EL COMERCIAL —PRODUCIDO EL año pasado y que se puede ver en algunos canales de cable— es de la marca francesa Lacoste, y usa dos planos: el primero es un restaurante donde un chico tímido quisiera atreverse a darle un beso a una jovencita; el segundo es una terraza enorme, de un edificio enorme, de una ciudad enorme.

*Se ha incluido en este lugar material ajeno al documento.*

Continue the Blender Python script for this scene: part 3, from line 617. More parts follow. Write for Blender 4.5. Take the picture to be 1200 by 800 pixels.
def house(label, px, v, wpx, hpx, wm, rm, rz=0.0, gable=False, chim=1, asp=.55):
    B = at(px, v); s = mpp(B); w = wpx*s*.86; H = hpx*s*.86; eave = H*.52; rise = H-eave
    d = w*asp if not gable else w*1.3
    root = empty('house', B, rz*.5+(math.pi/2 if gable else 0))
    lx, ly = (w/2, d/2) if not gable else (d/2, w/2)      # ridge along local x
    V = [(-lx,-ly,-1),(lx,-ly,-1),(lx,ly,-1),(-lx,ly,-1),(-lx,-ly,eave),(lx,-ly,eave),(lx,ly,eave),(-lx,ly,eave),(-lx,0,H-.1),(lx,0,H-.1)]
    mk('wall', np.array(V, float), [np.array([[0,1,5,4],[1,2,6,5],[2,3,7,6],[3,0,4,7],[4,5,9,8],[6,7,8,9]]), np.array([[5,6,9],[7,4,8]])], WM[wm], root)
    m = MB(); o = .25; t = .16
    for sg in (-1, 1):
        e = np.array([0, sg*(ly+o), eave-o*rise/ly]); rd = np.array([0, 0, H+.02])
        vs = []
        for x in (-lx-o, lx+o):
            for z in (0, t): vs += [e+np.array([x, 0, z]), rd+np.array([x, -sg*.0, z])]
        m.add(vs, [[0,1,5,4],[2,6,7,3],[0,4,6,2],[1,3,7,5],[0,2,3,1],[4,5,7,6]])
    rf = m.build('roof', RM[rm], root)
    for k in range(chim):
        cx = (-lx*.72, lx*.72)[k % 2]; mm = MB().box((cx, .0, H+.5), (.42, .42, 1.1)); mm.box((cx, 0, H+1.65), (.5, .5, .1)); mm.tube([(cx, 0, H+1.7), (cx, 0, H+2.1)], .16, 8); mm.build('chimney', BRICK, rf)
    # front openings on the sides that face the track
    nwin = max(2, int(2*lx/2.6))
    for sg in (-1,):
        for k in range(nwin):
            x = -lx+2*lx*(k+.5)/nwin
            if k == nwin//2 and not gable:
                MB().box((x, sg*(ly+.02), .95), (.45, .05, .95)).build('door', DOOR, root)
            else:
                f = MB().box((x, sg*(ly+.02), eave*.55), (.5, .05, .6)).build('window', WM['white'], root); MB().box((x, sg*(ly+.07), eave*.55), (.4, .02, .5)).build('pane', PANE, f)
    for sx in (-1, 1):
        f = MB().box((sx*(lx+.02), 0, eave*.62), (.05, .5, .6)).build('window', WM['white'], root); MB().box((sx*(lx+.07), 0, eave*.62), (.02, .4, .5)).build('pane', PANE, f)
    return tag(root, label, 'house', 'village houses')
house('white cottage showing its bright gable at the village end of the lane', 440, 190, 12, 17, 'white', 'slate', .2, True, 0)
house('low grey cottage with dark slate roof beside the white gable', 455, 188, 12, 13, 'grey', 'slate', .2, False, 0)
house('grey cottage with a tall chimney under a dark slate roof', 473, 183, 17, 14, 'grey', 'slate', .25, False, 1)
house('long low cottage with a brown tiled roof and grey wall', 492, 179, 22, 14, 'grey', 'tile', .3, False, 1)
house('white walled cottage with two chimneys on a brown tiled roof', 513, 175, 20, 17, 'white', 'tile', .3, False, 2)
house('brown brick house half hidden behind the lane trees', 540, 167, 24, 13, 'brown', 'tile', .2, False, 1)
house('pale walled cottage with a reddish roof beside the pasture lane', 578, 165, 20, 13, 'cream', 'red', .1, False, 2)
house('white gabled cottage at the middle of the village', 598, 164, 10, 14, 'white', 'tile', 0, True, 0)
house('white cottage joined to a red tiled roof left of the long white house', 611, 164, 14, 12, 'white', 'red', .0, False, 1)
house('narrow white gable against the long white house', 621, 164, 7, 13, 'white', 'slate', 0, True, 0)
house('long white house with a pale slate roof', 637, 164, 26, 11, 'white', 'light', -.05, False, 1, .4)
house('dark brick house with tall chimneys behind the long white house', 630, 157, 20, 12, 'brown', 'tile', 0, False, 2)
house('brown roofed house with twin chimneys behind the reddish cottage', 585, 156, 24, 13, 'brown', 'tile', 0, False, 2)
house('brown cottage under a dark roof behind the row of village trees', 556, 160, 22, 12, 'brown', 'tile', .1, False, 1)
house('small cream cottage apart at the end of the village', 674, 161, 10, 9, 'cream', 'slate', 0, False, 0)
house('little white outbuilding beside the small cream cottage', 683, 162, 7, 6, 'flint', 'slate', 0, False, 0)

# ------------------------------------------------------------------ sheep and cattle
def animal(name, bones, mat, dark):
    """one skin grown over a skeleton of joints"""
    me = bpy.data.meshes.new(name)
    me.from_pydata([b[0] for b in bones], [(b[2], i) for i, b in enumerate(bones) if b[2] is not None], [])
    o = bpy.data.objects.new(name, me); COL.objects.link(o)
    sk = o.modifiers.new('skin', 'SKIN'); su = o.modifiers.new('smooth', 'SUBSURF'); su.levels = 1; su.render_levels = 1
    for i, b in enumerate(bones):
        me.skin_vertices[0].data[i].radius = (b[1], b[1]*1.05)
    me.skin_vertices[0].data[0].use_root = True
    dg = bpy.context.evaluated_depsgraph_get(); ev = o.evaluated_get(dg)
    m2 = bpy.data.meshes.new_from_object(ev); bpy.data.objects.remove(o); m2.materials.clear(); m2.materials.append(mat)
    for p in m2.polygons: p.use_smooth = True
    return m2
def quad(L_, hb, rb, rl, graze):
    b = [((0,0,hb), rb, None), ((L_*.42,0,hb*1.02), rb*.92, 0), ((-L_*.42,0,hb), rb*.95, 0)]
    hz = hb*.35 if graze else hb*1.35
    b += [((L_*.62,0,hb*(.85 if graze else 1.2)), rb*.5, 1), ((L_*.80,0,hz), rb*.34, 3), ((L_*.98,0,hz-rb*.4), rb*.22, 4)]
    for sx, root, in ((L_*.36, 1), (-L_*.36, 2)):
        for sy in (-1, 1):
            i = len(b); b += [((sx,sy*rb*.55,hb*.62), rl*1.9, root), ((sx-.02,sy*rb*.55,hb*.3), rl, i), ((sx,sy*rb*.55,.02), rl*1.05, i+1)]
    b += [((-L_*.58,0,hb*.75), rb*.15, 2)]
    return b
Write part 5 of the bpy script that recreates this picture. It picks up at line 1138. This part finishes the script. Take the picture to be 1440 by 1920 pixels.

Allí, el mismo chico, ahora con barba y evidentemente angustiado, vacila. Después descubriremos que mira el vacío. Su decisión es algo más seria que la otra: piensa si será capaz de lanzarse desde esa altura. En el restaurante hay avances: el muchacho ya ha tomado la mano de la chica. En la terraza, en medio de una atmósfera oscura y oprimente, también las cosas han tomado un rumbo: el muchacho, después de un gesto de desesperación, de espaldas al abismo, se da vuelta, toma impulso, corre. La cámara muestra que va gritando. Al llegar a la barrera protectora, da un salto enorme y comienza a caer. Los espectadores podemos ver la inmensidad del vacío. Su cuerpo da vueltas con los brazos extendidos. Luego las cosas se resuelven como en los sueños: cuando se supone que el chico va a estrellarse contra el pavimento aparece la imagen fantasmagórica de la muchacha, que le da la mano en el aire. Volvemos al restaurante, donde todo flota. El muchacho se ha decidido y le ha dado el beso a la chica. “La vida es un deporte hermoso”, reza el anuncio. Final feliz.
Yo me pregunto cuál deporte es ese. Porque lo que escogió el publicista no fue un salto en paracaídas ni en parapente. No. Es la simulación de un suicidio: dudas, angustia, grito. ¡Qué original! Si lo que quería es alejarse de la publicidad más convencional, y crear un comercial muy sofisticado, lo logró. Felicitaciones. La realización es tan bella, tan impecable, que hace creer que lo que presenta es inofensivo. Es fácil apretar “me gusta”. Lo que no creo que haya logrado —porque lo único que se reitera, casi como una incitación, es el salto— es lo que todo comercial pretende: recordación de la marca. ¿O salimos después de ese mensaje (¿que cuál es? ¿Atrévete? ¿No hay límite? ¿Entre un beso y la muerte no hay más que un paso?) a comprar ropa Lacoste? No creo.
La publicidad puede llegar a acercarse al arte: lo prueban ciertos comerciales llenos de belleza, de ingenio, de humor. Lo que la aparta del arte es que está puesta al servicio del consumo. Eso, en un mundo que no parece poder sustraerse a la idea de que todo es posible mercancía, no necesariamente es malo. Lo malo es que en aras de la originalidad se caiga en exabruptos como el de “La vida es un deporte hermoso”. Ya autores como Baudrillard y Barthes —también franceses, como Lacoste— hablaron de cómo la publicidad actual ha reemplazado al mito: lo que ella nos vende es un estilo de vida que promete juventud, salud, aventura, belleza, confort. Como tanto se ha dicho, la publicidad juega con el deseo. E intenta persuadir apelando a las emociones. Invita. Hace parecer fácil. Lo que a menudo olvida es que sus mensajes, por su enorme circulación social, deben ser responsables y no banalizarlo todo: el amor, el cuerpo, la muerte.
A propósito: ¿sabían ustedes que en el mundo el suicidio es la segunda causa de muerte de jóvenes entre 15 y 29 años?